Fifth force constraints from galaxy warps

TL;DR

This study uses galaxy disk warping data to place constraints on screened fifth-force theories, finding a potential signal at a range of about 2 Mpc and strength of 1% of gravity, while emphasizing the need to account for baryonic and dark matter effects.

Contribution

First application of galaxy warping measurements to constrain screened fifth-force models, incorporating detailed modeling and uncertainty propagation.

Findings

Likelihood increased significantly for a fifth force with λ_C ≈ 2 Mpc and ΔG/G_N ≈ 0.01

Model without screening shows no likelihood increase over GR

Results align with previous centroid offset analyses but require further astrophysical validation

Abstract

Intra-galaxy signals contain a wealth of information on fundamental physics, both the dark sector and the nature of gravity. While so far largely unexplored, such probes are set to rise dramatically in importance as upcoming surveys provide data of unprecedented quantity and quality on galaxy structure and dynamics.

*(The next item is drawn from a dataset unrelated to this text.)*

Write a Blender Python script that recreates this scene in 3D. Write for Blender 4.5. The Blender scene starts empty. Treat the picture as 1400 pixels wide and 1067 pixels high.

In this paper, we use warping of stellar disks to test the chameleon- or symmetron-screened fifth forces which generically arise when new fields couple to matter. We take r-band images of mostly late-type galaxies from the Nasa Sloan Atlas and develop an automated algorithm to quantify the degree of U-shaped warping they exhibit. We then forward-model the warp signal as a function of fifth-force strength $\Delta G/G_N$ and range $\lambda_C$, and the gravitational environments and internal properties of the galaxies, including full propagation of the non-Gaussian uncertainties. Convolving this fifth-force likelihood function with a Gaussian describing astrophysical and observational noise and then constraining $\Delta G/G_N$ and $\lambda_C$ by Markov Chain Monte Carlo, we find the overall likelihood to be significant increased ($\Delta\log(\mathcal{L}) \simeq 20$) by adding a screened fifth force with $\lambda_C \simeq 2$ Mpc, $\Delta G/G_N \simeq 0.01$. The variation of $\Delta\log(\mathcal{L})$ with $\lambda_C$ is quantitatively as expected from the correlation of the magnitude of the fifth-force field with the force's range, and a similar model without screening achieves no increase in likelihood over the General Relativistic case $\Delta G=0$. Although these results are in good agreement with a previous analysis of the same model using offsets between galaxies' stellar and gas mass centroids (Desmond et al. 2018), we caution that the effects of confounding baryonic and dark matter physics must be thoroughly investigated for the results of the inference to be unambiguous.